Materialism and What Ought to Be
If we suppose now that the only type of substance having any reality is material substance--atoms, energy and the rest of the physical world--we see that, as has been known since Hume, we have no support for an ontology concerning what ought to be, or ought not to be.
The reason for this is that any “ought” in reality can only denote something psychological, and could never enter into any system that has only what is physical. Were there no life in all the cosmos, just atoms, the Earth and its minerals, wind, sand and stone; in such a word, can there be any way anything “ought” to be? Is it not completely absurd that a given stone “ought” to be round, hard, or porous, in a world with no life or consciousness? Obviously, just as “perception” always denotes something living to perceive, the idea that something, anything “ought to be” or “ought not to be” can only denote, speak to, or speak of, something psychological --consciousness with purpose, interest, and design. And if we are materialists who hold that zero psychological existence boils down to anything but physical existence, fundamentally, then all notions of “ought to be” and “ought not to be” are only so much nonsense, speech that denotes modes of psychology that, like the idea of Spirit and Soul, have no ultimate basis in reality.
But when we come to the realm of human life and experience--crossing now into the realm of Continental philosophy--we find that how reality ought to be is a fundamental and elemental aspect of human life. To take a bare perception of pain--a hand burnt in cooking--in that bare perception is the very essence of “ought not to be”--we flee from it, we can only desire to eradicate the pain of burn. The pain of the burn and the essence of “it ought not to be” are inextricably joined. Likewise with a wider view of life--we all have desires for what our future turns out to be, we all have ideas as to what would be less and more desirable lives for ourselves and usually plan accordingly--this too is a sense in which we inextricably join what ought to be to what is real. Of course, if what is physical were the only thing that were real on any level, no part of reality having a basis for what ought to be, we are denying that there is any truly existent “ought” in this world; but if so, we are basically lying to ourselves when we deny the reality of the “ought”. Nobody is totally disinterested in what his future may hold, nobody considers all destinies ultimately equal and value-neutral, nobody feels a burn in cooking and remains indifferent as to eradicating the sensation. Every day of our lives we are working and striving for what we experience as “how life ought to be”--is this all some lie we tell ourselves day after day, year after year?

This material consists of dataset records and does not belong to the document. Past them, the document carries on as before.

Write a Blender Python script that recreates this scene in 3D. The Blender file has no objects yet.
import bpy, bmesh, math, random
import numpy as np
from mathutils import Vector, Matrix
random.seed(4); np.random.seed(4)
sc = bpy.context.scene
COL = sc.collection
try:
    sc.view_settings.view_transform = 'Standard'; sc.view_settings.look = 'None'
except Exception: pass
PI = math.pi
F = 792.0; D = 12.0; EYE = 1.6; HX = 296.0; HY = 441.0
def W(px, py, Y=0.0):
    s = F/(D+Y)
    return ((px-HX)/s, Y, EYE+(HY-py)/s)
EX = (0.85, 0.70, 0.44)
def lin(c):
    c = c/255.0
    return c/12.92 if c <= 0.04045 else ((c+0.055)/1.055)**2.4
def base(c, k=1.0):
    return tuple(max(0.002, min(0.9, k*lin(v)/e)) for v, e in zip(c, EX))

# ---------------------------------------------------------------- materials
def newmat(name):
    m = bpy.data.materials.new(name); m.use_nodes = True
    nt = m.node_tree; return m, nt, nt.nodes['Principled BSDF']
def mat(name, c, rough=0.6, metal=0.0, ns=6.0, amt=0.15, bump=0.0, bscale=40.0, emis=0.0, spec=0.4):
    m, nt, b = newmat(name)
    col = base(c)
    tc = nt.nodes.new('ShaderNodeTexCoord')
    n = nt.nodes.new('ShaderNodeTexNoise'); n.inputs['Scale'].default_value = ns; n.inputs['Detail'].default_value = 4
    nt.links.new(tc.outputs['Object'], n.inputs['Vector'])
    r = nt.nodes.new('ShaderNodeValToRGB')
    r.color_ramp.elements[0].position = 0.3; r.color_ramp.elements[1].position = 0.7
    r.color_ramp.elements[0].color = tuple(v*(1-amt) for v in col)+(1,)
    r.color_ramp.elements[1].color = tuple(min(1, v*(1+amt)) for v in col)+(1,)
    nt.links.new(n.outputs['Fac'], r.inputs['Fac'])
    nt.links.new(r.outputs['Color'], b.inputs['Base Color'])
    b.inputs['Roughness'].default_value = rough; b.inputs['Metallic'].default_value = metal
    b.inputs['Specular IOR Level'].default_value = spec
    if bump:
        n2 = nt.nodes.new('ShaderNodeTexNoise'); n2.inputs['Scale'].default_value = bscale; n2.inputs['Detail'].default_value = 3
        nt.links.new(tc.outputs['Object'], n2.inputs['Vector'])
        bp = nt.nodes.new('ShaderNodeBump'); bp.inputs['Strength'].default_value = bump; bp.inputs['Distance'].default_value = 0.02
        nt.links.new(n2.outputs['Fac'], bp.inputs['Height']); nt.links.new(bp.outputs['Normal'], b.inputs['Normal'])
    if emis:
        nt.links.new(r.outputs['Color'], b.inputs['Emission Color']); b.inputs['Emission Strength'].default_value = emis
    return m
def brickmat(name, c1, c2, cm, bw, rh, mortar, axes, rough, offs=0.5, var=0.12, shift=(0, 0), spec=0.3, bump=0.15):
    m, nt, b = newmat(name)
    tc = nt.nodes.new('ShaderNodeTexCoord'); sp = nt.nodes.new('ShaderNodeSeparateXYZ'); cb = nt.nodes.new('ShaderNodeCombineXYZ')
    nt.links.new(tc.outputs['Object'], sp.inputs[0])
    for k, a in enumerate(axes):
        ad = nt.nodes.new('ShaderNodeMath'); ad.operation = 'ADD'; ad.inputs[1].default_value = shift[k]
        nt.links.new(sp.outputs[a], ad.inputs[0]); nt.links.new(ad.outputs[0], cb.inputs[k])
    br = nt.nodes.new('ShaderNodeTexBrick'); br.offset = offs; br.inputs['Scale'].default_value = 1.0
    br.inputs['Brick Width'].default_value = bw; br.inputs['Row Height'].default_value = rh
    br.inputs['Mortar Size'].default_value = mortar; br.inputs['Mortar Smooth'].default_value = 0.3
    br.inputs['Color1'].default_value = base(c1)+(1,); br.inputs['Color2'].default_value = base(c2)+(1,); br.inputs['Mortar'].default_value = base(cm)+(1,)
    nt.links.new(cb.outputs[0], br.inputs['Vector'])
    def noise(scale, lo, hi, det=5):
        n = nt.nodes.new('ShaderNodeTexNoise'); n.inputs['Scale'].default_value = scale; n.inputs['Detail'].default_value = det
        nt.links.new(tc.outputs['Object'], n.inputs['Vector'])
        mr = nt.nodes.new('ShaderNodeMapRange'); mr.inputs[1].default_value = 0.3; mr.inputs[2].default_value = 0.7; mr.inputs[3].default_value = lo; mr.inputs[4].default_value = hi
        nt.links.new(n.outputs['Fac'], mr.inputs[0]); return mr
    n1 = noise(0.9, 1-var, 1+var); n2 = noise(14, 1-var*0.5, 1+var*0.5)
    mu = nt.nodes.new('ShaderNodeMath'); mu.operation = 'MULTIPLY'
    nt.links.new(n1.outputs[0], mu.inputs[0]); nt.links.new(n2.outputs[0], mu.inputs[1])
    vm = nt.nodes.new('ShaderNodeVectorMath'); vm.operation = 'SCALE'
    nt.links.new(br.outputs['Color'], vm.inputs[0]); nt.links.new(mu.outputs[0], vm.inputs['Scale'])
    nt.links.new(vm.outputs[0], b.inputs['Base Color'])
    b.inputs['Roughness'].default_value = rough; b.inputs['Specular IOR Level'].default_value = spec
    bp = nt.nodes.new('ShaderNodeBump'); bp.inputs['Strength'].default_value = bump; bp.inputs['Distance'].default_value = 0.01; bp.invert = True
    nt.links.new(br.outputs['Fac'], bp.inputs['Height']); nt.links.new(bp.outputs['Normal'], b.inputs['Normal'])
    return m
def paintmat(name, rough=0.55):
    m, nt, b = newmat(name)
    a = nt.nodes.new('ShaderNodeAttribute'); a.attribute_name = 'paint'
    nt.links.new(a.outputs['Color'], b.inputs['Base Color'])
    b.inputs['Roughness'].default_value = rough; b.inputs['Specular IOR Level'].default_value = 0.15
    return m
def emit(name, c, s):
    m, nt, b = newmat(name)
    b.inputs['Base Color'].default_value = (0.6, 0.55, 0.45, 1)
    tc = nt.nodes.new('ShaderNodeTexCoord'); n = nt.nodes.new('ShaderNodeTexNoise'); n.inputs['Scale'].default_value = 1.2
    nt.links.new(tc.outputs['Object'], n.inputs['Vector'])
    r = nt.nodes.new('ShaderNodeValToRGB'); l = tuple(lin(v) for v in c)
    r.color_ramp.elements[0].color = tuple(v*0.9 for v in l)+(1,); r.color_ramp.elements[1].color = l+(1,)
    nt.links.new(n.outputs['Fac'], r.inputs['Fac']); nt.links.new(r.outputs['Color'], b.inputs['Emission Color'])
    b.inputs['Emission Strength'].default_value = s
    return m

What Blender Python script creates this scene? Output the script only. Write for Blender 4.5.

Is this all some fiction that we see through as illusion--is there really no level on which “what ought to be” is real?--is this all just human subjectivity having no basis in reality at all? I would hold that any man who says so is lying to us or to himself. What matter the mind/body dualism debate if all of us go to eternal hell? Or if it is our fate to die tortured in prison, but its pains and tortures made up of that “ought” are merely “human subjectivity” having no true or real ontology at all, is torture then easy, and is a horrifying death a small matter to consider?
Obviously the human subject through-and-through lives with the “ought” as distinct from what is. Obviously too the “ought” in things is real, and from some perspective is the most real thing there could be. The human condition is to have a stake in life. That stake is composed of value in experience--the perception that this or that is desirable or not (ought or ought not to be). Having a stake in life means that we have a goal and (we hope) a solution; and likewise the possibility that we may fail. How things ought to be can never enter into a system where all that is, is material substance, atoms and energy. But the human condition is a state of value--hardly any experience is totally value-neutral in terms of its desirability--and value means pain and pleasure. And we are what is at stake, the human condition being subject to a success, or failure in, life.